3a) “It’s complicated.” We have patience and great coffee at Wi’am—why don’t you join us?
3b) “It’s old” –it’s only a hundred years old. This is not Isaac versus Ishmael versus... no, that’s convenient storybook fluff. This goes back to when the British thought it would be a good idea to allocate Palestine’s land without consulting the Palestinians. The problem is colonialism*.
4) Who are the two sides that are both deserving blame? I thought this was a complicated conflict! To reduce the occupation to two sides and say they are equally to blame is the very simplification you rejected—and rightly so.
The problem with trying to correct the ‘balancing’ attitude is that it runs deeper than ignorance and misinformation, tracing to the most pivotal moment of the Gospel. Jesus explained to a lawyer that “all the law and the prophets” hinge on the commandment to love God with all-we-got and love our neighbor like our own self. Jesus challenged him with an active command rather than a prohibition. The lawyer knew the law, quite well, and my translation says he wanted to “justify his actions.” He asks Jesus to define neighbor, to set the parameters of when he has to take action. A prohibition allows us to remain oriented however we like, as long as sin is absent, but the Greatest Commandment demands a change in orientation~ it demands love, not non-hate.
I am a Jesus fan for a reason. Christ launched into the parable of the Good Samaritan, where a man is beaten and left for dead, then by-passed by religious leaders and finally helped by someone of another ethnic group. We should be careful of gushing about the Samaritan’s kindness, as if generosity is something super-human. I believe the parable is about excuses, not kindness between people of different ethnicities. The priest and Levite cross to the other side of the street so they can pretend as if they do not see their country-man. I imagine they were not evil, nasty people but very average people with busy days ahead of them. How many times have you seen a car with its flashers on in your rear-view mirror? It is not a sin to pass by on the other side but it must be recognized as failing to be Christian. Jesus may have picked the Samaritan as the hero because he had an excuse to opt-out but, instead, shows compassion.
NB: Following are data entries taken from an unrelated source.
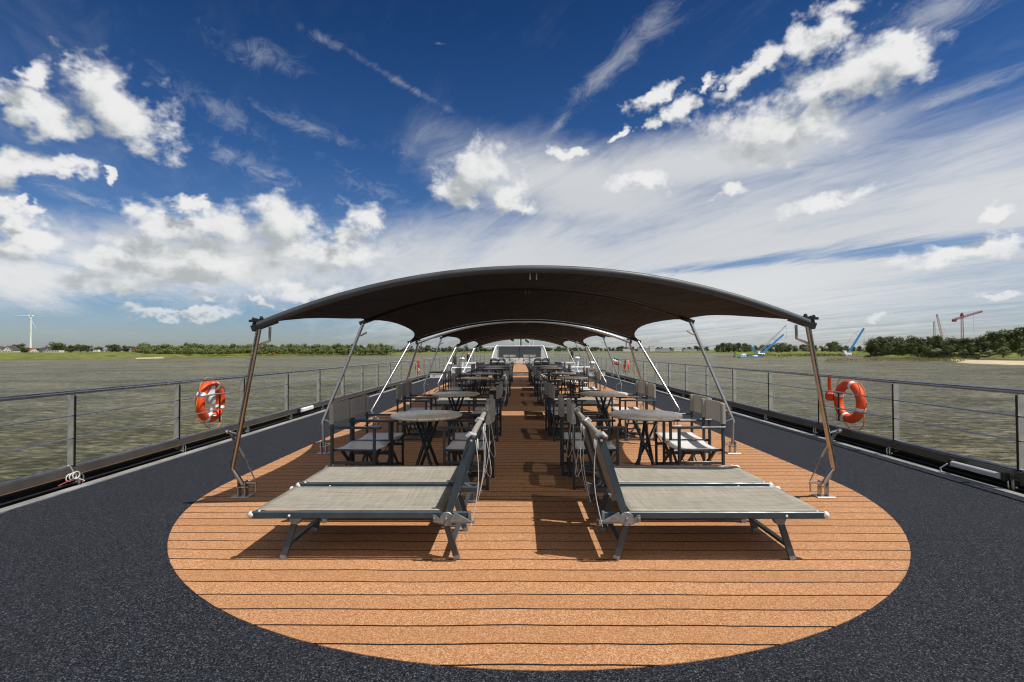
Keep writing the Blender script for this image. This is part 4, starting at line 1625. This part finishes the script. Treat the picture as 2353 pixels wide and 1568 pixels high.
o = tree('willow', 2348, 340, 799, -4.2, 1.25, 'second green bush at the right edge of the sandy beach')
o['group'] = 'bushes on the beach'
o = tree('oak', 2245, 320, 818, -5.2, 1.9, 'low dark scrub at the left end of the sandy beach')
o['group'] = 'bushes on the beach'


# reeds and waterside scrub
def reeds(name, segs, seed, hmin, hmax, n, mm):
    r_ = random.Random(seed)
    b = MB()
    for i in range(n):
        (x0, z0), (x1, z1) = segs[r_.randrange(len(segs))]
        u = r_.random()
        x, Z = x0 + (x1 - x0) * u, z0 + (z1 - z0) * u
        Z *= 1 + r_.uniform(.006, .05)
        base = WZ + .4 + (Z / (z0 + (z1 - z0) * u) - 1.006) * 40
        h = r_.uniform(hmin, hmax)
        a = r_.uniform(0, 3.14)
        wx, wy = math.cos(a) * h * .35, math.sin(a) * h * .35
        px, py = X(x, Z), Z
        b.add([(px - wx, py - wy, base), (px + wx, py + wy, base), (px + wx * .6 + r_.uniform(-.3, .3), py + wy * .6, base + h), (px - wx * .5, py - wy * .5, base + h * .9)], [(0, 1, 2, 3)])
    o = b.build(name, M[mm])
    o['kind'] = 'stuff'
    o['label'] = 'yellow-green reeds and low scrub along the water edge'
    o['category'] = 'reeds'


reeds('reeds', [((380, 640), (520, 690)), ((520, 690), (700, 790)), ((700, 790), (900, 950))], 3, .8, 2.0, 3200, 'reed')
reeds('reeds', [((1700, 505), (1850, 545)), ((1850, 545), (1960, 540)), ((2000, 487), (2150, 437)), ((2150, 437), (2240, 408))], 4, .5, 1.8, 2600, 'reed')
reeds('reeds', [((1895, 306), (2100, 303)), ((2100, 303), (2215, 300))], 5, .2, .6, 1400, 'reed')
reeds('reeds', [((2000, 488), (2150, 438)), ((2150, 438), (2250, 406))], 6, 1.0, 2.4, 1600, 'oak')


# ------------------------------------------------------------------ houses, turbine, caravan
def house(label, x, Z, wd, dp, wall_h, roof_h, wm, rm, gable=True, rz=0.0, ground=1.0, name='house'):
    t = thing(name, label, 'house' if name == 'house' else 'building', (X(x, Z), Z, ground), rz)
    b = MB()
    if gable:
        b.prism([(-wd / 2, -dp / 2, -.5), (wd / 2, -dp / 2, -.5), (wd / 2, -dp / 2, wall_h), (0, -dp / 2, wall_h + roof_h), (-wd / 2, -dp / 2, wall_h)], (0, dp, 0))
    else:
        b.box((0, 0, wall_h / 2 - .25), (wd, dp, wall_h + .5))
    fixn(b.build('wall', M[wm], t))
    b = MB()
    if gable:
        for sx in (-1, 1):
            k = roof_h / (wd / 2)
            e = (wd / 2 + .5)
            b.prism([(sx * e, -dp / 2 - .5, wall_h - k * .5 + .03), (0, -dp / 2 - .5, wall_h + roof_h + .03), (0, -dp / 2 - .5, wall_h + roof_h + .3), (sx * e, -dp / 2 - .5, wall_h - k * .5 + .3)], (0, dp + 1, 0))
    else:
        b.box((0, 0, wall_h + .17), (wd + .4, dp + .4, .3))
    ro = fixn(b.build('roof', M[rm], t))
    if gable:
        MB().box((wd * .18, 0, wall_h + roof_h * .85), (.8, .8, 1.8)).build('chimney', M['roofred'], ro)
    k = max(2, int(wd / 3.2))
    for i in range(k):
        xx = -wd / 2 + (i + .5) * wd / k
        MB().box((xx, -dp / 2 - .02, wall_h * .5), (1.1, .08, 1.3)).build('window', M['glass'], t)
    if gable:
        MB().box((0, -dp / 2 - .02, wall_h + roof_h * .4), (1.0, .08, 1.2)).build('window', M['glass'], t)


house('white gabled farmhouse with dark roof at the far left edge', 26, 640, 13, 11, 3.2, 5.6, 'wall', 'roofdark', rz=R(8))
house('long white farmhouse wing with dark roof cut by the left frame edge', -2, 655, 22, 10, 3.6, 4.6, 'wall', 'roofdark', rz=R(6))
house('red roofed house at the foot of the wind turbine', 72, 700, 13, 9, 2.2, 4.2, 'wall', 'roofred', rz=R(80))
house('dark roofed barn left of the dike trees', 106, 730, 14, 10, 2.6, 5.0, 'greywall', 'roofdark', rz=R(75))
house('long low white shed on the left dike', 124, 690, 22, 8, 3.2, .8, 'wall', 'roofdark', False)
house('small white house with red roof beside the willow belt', 318, 690, 13, 9, 2.6, 4.0, 'wall', 'roofred', rz=R(70), ground=-.6)
house('grey low shed between the round dike trees', 265, 760, 24, 8, 3.4, 1, 'greywall', 'roofdark', False)
for i, (x, wd, h, lb) in enumerate(((1478, 30, 8, 'pale grey slab building on the far shore, leftmost of the far town'), (1498, 16, 13, 'tallest block of the far shore town'),
                                    (1522, 40, 7, 'wide low white hall in the far shore town'), (1556, 22, 9, 'white cubic building in the far shore town'), (1584, 36, 6, 'long pale shed at the right of the far shore town'),
                                    (1440, 22, 7, 'small grey building on the far shore behind the right canopy posts'))):
    house(lb, x, 1420, wd, 14, h, 0, 'wall' if i % 2 else 'greywall', 'roofdark' if i % 2 == 0 else 'white', False, 0, -2, 'building')

t = thing('wind_turbine', 'tall white three bladed wind turbine behind the left bank', 'wind turbine', (X(70, 1100), 1100, -1.5))
b = MB()
b.tube([(0, 0, 0), (0, 0, 40), (0, 0, 82)], [2.3, 1.8, 1.25], 16)
b.build('tower', M['white'], t, True)
b = MB()
b.box((0, 1, 84), (3.2, 9, 3.4), ch=.6)
na = b.build('nacelle', M['white'], t)
MB().lathe([(.3, -6.4), (1.2, -5.6), (1.7, -4.4), (1.7, -3.4)], 14, (0, 0, 84), 'Y').build('hub', M['white'], t, True)
for a in (180, 61, 300):
    ca, sa = math.cos(R(a)), math.sin(R(a))
    b = MB()
    n = 10
    for i in range(n + 1):
        u = i / n
        rr = 1.2 + 35 * u
        ch = (1.0 + 1.3 * min(1, u * 6)) * (1 - .85 * u) if u > .05 else .9
        for s_, q in ((-.35, 0), (0, .35), (.65, 0), (0, -.3)):
            b.v.append((rr * ca - s_ * ch * sa, -5.0 + q * (1.0 - u * .7), 84 + rr * sa + s_ * ch * ca))
    for i in range(n):
        for j in range(4):
            b.f.append((i * 4 + j, i * 4 + (j + 1) % 4, i * 4 + 4 + (j + 1) % 4, i * 4 + 4 + j))
    b.f += [(3, 2, 1, 0), tuple(n * 4 + j for j in range(4))]
    fixn(b.build('blade', M['white'], t))

t = thing('caravan', 'white caravan parked on the grassy dike left of the willow belt', 'caravan', (X(222, 640), 640, 1.1))
b = MB()
b.prism([(-4, -1.2, .5), (4, -1.2, .5), (4.1, -1.2, 1.6), (3.4, -1.2, 3.2), (-3.6, -1.2, 3.2), (-4.1, -1.2, 1.6)], (0, 2.4, 0))
fixn(b.build('body', M['white'], t))
for xx in (-2, 1.5):
    MB().box((xx, -1.22, 2.1), (1.5, .06, .8)).build('window', M['glass'], t)
for xx in (-.9, .9):
    MB().lathe([(.4, -.1), (.42, 0), (.4, .1)], 14, (xx, -1.1, .42), 'Y').build('wheel', M['black'], t, True)
t = thing('channel_marker', 'small orange channel marker standing on the left bank before the willows', 'channel marker', (X(630, 740), 740, -5.4))
MB().tube([(0, 0, 0), (0, 0, 4.6)], .18, 8).build('pole', M['redpaint'], t, True)
b = MB()
b.prism([(-1.3, -.1, 3.2), (1.3, -.1, 3.2), (0, -.1, 5.6)], (0, .2, 0))
fixn(b.build('top_mark', M['orange'], t))


# ------------------------------------------------------------------ cranes
def lattice(b, p, q, w, n, r=.14):
    p, q = Vector(p), Vector(q)
    tdir = (q - p).normalized()
    a = tdir.orthogonal().normalized()
    c = tdir.cross(a)
    cor = [a * w + c * w, a * w - c * w, -a * w - c * w, -a * w + c * w]
    for d in cor:
        b.bar(p + d, q + d * .7, r, r)
    for i in range(n):
        u0, u1 = i / n, (i + 1) / n
        for j in range(4):
            k0, k1 = 1 - .3 * u0, 1 - .3 * u1
            b.bar(p.lerp(q, u0) + cor[j] * k0, p.lerp(q, u1) + cor[(j + 1) % 4] * k1, r * .7, r * .7)


def boom_crane(label, bx, by, tx, ty, Z, big):
    base = Vector((X(bx, Z), Z, Zp(bx, by, Z)))
    tip = Vector((X(tx, Z), Z, Zp(tx, ty, Z)))
    t = thing('floating_crane', label, 'crane', (base.x, Z, WZ + .2), group='blue cranes on the right bank')
    O = Vector((base.x, Z, WZ + .2))
    p0, p1 = base - O, tip - O
    MB().bar(p0, p1, 1.2, 1.6).build('boom', M['blue'], t)
    b = MB()
    b.box((-2, 0, p0.z - 2.0), (7, 6, 3.6), ch=.3)
    b.box((-4.5, 0, p0.z + 1.2), (2.4, 3, 2.8), ch=.2)
    b.build('cabin', M['white'], t)
    MB().lathe([(3.4, p0.z - 6), (3.4, p0.z - 3.8)], 18, (-2, 0, 0)).build('turntable', M['blue'], t, True)
    if big:
        hb = thing('barge', 'low blue and white work barge beside the left blue crane', 'barge', (X(1728, 505), 505, WZ))
        b = MB()
        b.prism([(-13, -3, -.4), (9, -3, -.4), (10, -3, 1.0), (-14, -3, 1.0)], (0, 6, 0))
        fixn(b.build('hull', M['blue'], hb))
        b = MB()
        b.box((-9, 0, 2.0), (5, 4, 2.2), ch=.2)
        b.box((-8.5, 0, 3.7), (2.5, 3, 1.3), ch=.2)
        b.box((3, 0, 1.6), (4, 3, 1.4), ch=.2)
        b.build('cabin', M['white'], hb)
        for xx in (-10.2, -8.2):
            MB().box((xx, -2.03, 2.3), (1.0, .06, .7)).build('window', M['glass'], hb)
        b = MB()
        lattice(b, p0 + Vector((-4, 2, 0)), p1 + Vector((4, 2, 10)), .8, 12)
        b.build('lattice_boom', M['lattice'], t)
        b = MB()
        b.bar(p0 + Vector((-5, 0, 0)), p0 + Vector((-12, 0, 8)), .8, .8)
        b.bar(p0 + Vector((-8, 0, 0)), p0 + Vector((-13, 0, 9)), .8, .8)
        b.build('counter_strut', M['blue'], t)
        top = p1 + Vector((4, 2, 10))
    else:
        top = p1
    b = MB()
    back = p0 + Vector((-7, 0, 3))
    jib = p0.lerp(p1, .72) + Vector((-6, 0, 2.0))
    b.bar(top, jib, .16, .16)
    b.bar(jib, back, .16, .16)
    b.bar(p0.lerp(p1, .7), jib, .4, .4)
    b.tube([top, top + Vector((0, 0, -13))], .09, 6)
    b.ball(top + Vector((0, 0, -13.5)), .6, 8)
    b.build('rigging', M['lattice'], t)


boom_crane('left blue crane with a grey lattice boom leaning right, on a barge', 1752, 812, 1801, 769, 545, True)
boom_crane('right blue crane with a single leaning boom near the dark trees', 1950, 811, 1986, 755, 550, False)

t = thing('tower_crane', 'dark red tower crane rising behind the right bank trees', 'tower crane', (X(2212, 620), 620, -2))
zt = Zp(2212, 727, 620) + 2
b = MB()
lattice(b, (0, 0, 0), (0, 0, zt), 1.3, 22, .34)
b.build('mast', M['redpaint'], t)
b = MB()
j0, j1 = Vector((-10, 0, zt - 4.0)), Vector((25, 0, zt + 6))
lattice(b, j0, j1, 1.1, 14, .34)
b.build('jib', M['redpaint'], t)
b = MB()
b.box((-9.5, 0, zt - 5.2), (4, 2.4, 3.2), ch=.1)
b.build('counterweight', M['redpaint'], t)
b = MB()
b.prism([(-1.6, -1.2, zt), (1.6, -1.2, zt), (.3, -1.2, zt + 4), (-.3, -1.2, zt + 4)], (0, 2.4, 0))
fixn(b.build('cat_head', M['redpaint'], t))
b = MB()
b.tube([(14, 0, zt + 2.5), (14, 0, zt - 18)], .09, 6)
b.ball((14, 0, zt - 18.5), .5, 8)
b.build('hook_line', M['lattice'], t)
for k, (x0, y0, x1, y1, mm, lb) in enumerate(((2148, 782, 2148, 739, 'pinkpaint', 'faded red upright lattice crane behind the trees, left of the pair'),
                                              (2172, 782, 2154, 722, 'pinkpaint', 'faded red leaning lattice crane behind the trees, right of the pair'))):
    Z = 700
    p0, p1 = Vector((X(x0, Z), Z, -2)), Vector((X(x1, Z), Z, Zp(x1, y1, Z)))
    t = thing('lattice_crane', lb, 'crane', p0, group='faded red lattice cranes')
    b = MB()
    lattice(b, (0, 0, 0), p1 - p0, 1.1, 20, .30)
    b.build('boom', M[mm], t)
    b = MB()
    if k:
        b.bar(p1 - p0, Vector((2, 0, 12)), .16, .16)
        b.bar(p1 - p0, Vector((9, 0, 8)), .16, .16)
    b.bar(p1 - p0, p1 - p0 + Vector((1.5 - 3 * (1 - k), 0, -18)), .14, .14)
    b.build('rigging', M['lattice'], t)
    MB().box((1, 0, 1.8), (6, 4, 3.4), ch=.3).build('cabin', M[mm], t)
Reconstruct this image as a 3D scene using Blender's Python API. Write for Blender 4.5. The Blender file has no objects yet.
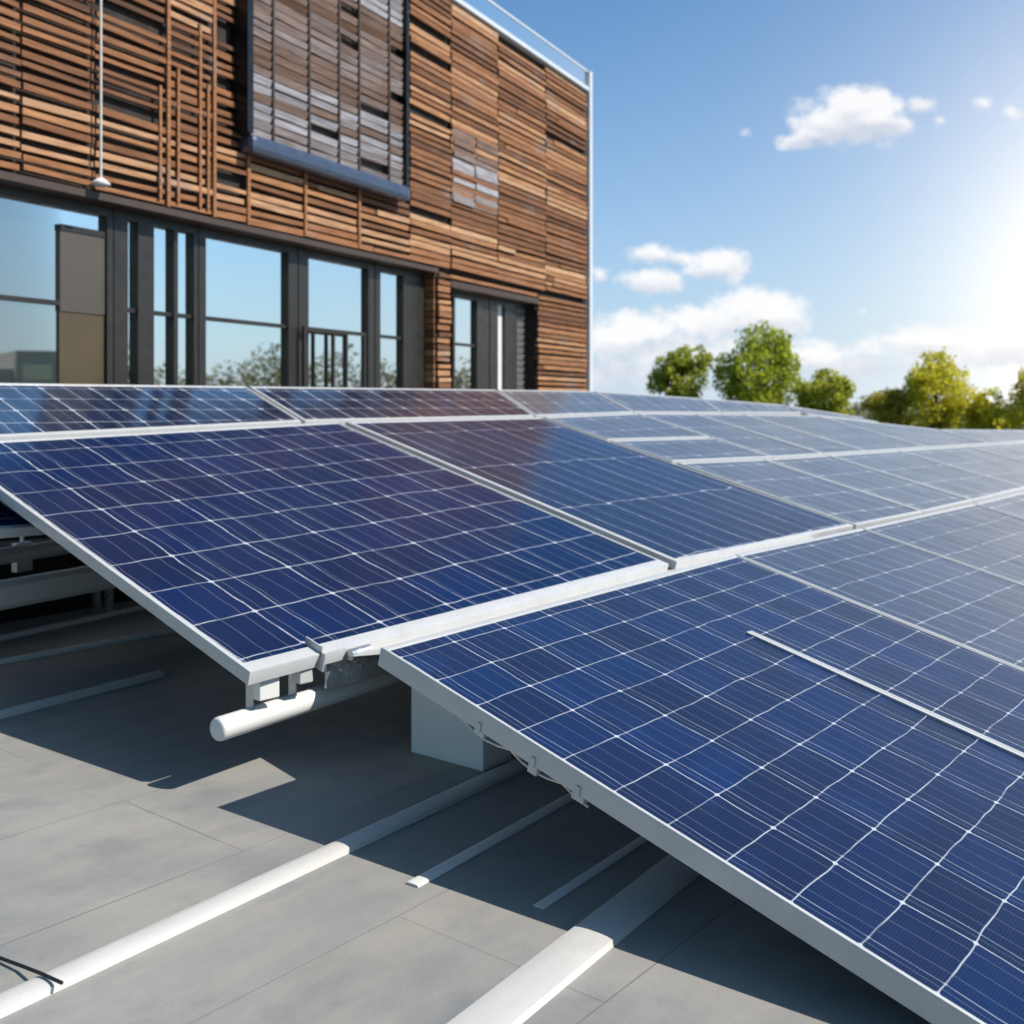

When I say shows compassion, I don’t mean empathy. The Samaritan puts some cash down for the beaten man at the inn. Compassion is empathy actualized.
I do have many things to say about blame and responsibility: between the Israeli government, the settlers and their sympathizers, Hamas and their sympathizers, the Palestinian Authority, the diaspora and the international community—but that misses the point. The “beaten man” is not just the Palestinian people, in this case, but the entire situation. As much as I cannot wrap my mind around it, someone needs to save the settlers from themselves. It occurred to me last night that there is something fundamentally wrong with an understanding of Hell as a place of punishment that people deserve rather than something terrible that could happen to people in our human family. Whether hell exists or not, these settlers are sick people—people who level olive plantations and teach their kids how to use automatic weapons. Playing blame games costs Palestinians their lives and these Israelis their souls, so to speak. This tendency to say “I didn’t do anything wrong—I’m not the bigot!” is not useful.
Balance has nothing to do with it. Our involvement is needed; mission WITH. I feel like these attempts to be ‘fair’ are only ways to cross the street and keep walking. Nothing about this context is ever going to be ‘fair’. No one said the beaten man was the greatest person in the world or even completely innocent. He was a neighbor in need not just of being known but of being loved. In fact, who ever said that it was worse to help the wrong person than it is to be habitually unwilling to help beyond the vague promise of prayer? Let’s commit mistakes long before we omit love.
I know this won’t be the last time I have these thoughts.

*This is also not simple; the Ottoman Empire previously controlled the region but following World War 1 the British found opportunities to exploit its position. Political autonomy is usually absent for the inhabitants of this area -- Biblical and historical accounts indicate that this geo-political trend is old but there are never just 'two sides' at play.